Unemployment is another reason under which full withdrawal is allowed.
However, Kumar clarifies, “The 25 per cent minimum balance will remain in the subscriber account and cannot be withdrawn until 12 months of unemployment have passed.”
It's crucial to note that under the new rules, premature full withdrawal will be allowed only after 12 months in the case of EPF and after 36 months in the case of the employee pension scheme (EPS). Earlier, a person could withdraw the accumulated amount (both EPF and EPS) after only two months of unemployment.
So, a person who leaves a job within one year and remains unemployed or joins an establishment not covered under the EPFO cannot make a full EPF withdrawal before completing 12 months from leaving the job.
What Happens When There Is No Withdrawal And No Deposit In EPF?
In case a subscriber leaves the money lying in the EPF account, and there is neither a withdrawal nor any credit in the account, the subscriber’s EPF membership wouldn’t be affected. According to the amended EPFO rule that became effective from November 11, 2016, a subscriber’s EPF membership will continue, and the account will continue earning interest until the subscriber attains the age of 58 years.
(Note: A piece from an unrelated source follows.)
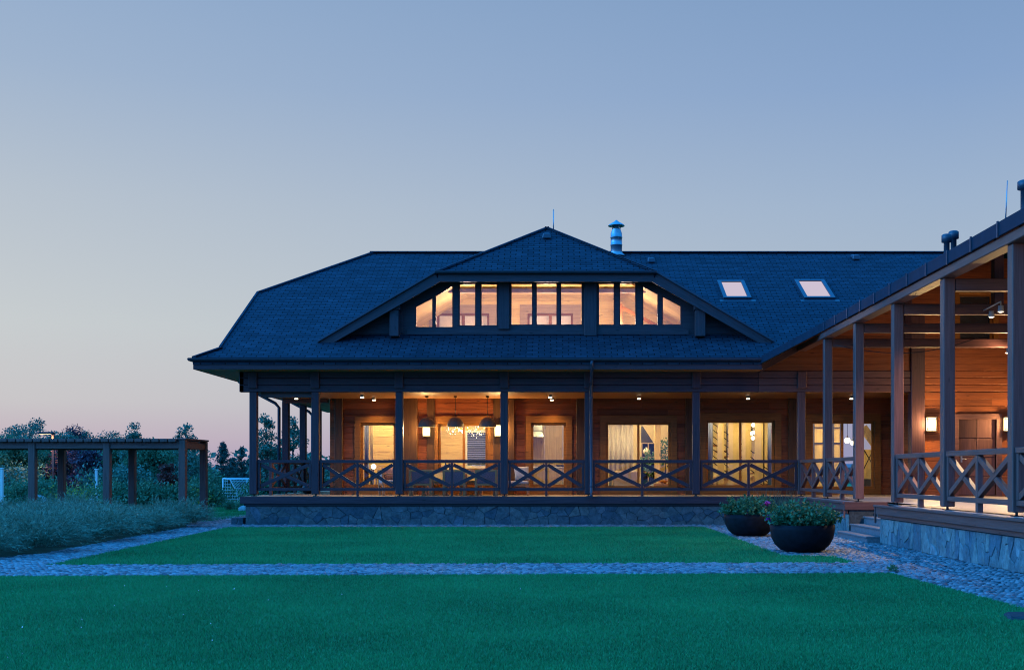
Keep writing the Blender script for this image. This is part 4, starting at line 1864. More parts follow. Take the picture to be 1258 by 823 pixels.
# ================================================================== INTERIORS
parts_x = [-7.0, Xw(512), -1.75, .95, 4.07, 7.33, 10.2]
BY = 41.0
mb = MB()
mb.box(-7.0, 10.25, YW + .21, 44.5, DECK - .03, DECK + .12)
mb.build('indoor_floor', M['floor_in'], house)
mb = MB()
mb.box(-7.0, 10.25, YW + .21, 44.5, 3.70, 3.78)
mb.build('indoor_ceiling', M['plaster'], house)
for x in parts_x[1:-1]:
    mb = MB()
    mb.box(x - .06, x + .06, YW + .21, 44.5, DECK + .121, 3.699)
    mb.build('inner_wall', M['plaster'], house)
backs = [38.6, 39.5, 39.2, 40.5, 42.0, 41.5]
kinds = ['inner', 'inner', 'grey_panel', 'plaster', 'plaster', 'plaster']
for i in range(6):
    a, b = parts_x[i] + .061, parts_x[i + 1] - .061
    if kinds[i] == 'inner':
        hl = []
        if i == 1:
            hl = [(Xr(573, backs[1]), Xr(598, backs[1]), 1.75, 2.9)]
        plank_wall('inner_wall', a, b, DECK + .121, 3.699, backs[i], hl, M['inner'], house, th=.12, h=.24)
    elif kinds[i] == 'grey_panel':
        mb = MB()
        x = a
        while x < b:
            x2 = min(x + .62, b)
            mb.box(x, x2 - .008, backs[i], backs[i] + .1, DECK + .121, 3.699)
            x += .62
        mb.build('inner_wall', M['grey_panel'], house)
    else:
        mb = MB()
        mb.box(a, b, backs[i], backs[i] + .1, DECK + .121, 3.699)
        mb.build('inner_wall', M['plaster'], house)
WARM = (1, .73, .33)
for i, (pw, yq) in enumerate(((150, 37.6), (150, 37.9), (110, 37.7), (200, 38.4), (240, 39.2), (240, 38.6))):
    xa, xb = parts_x[i], parts_x[i + 1]
    lamp('room_lamp', 'POINT', ((xa + xb) / 2, yq, 3.4), pw, WARM, .12)
    for f_ in (.3, .7):
        lamp('room_downlight', 'SPOT', (xa + (xb - xa) * f_, 36.15, 3.66), pw * .8, WARM, .06, 130, (xa + (xb - xa) * f_, 36.9, 1.2), blend=.9)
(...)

Before this change in rule, the account would become inoperative after no credit for three consecutive years, and interest would stop. However, after the amendment, an EPF account is classified as inoperative only after a subscriber turns 58 years old (55 years of age + three years of no credit in the account). It means interest will be credited to the account of a member up to the age of 58 years.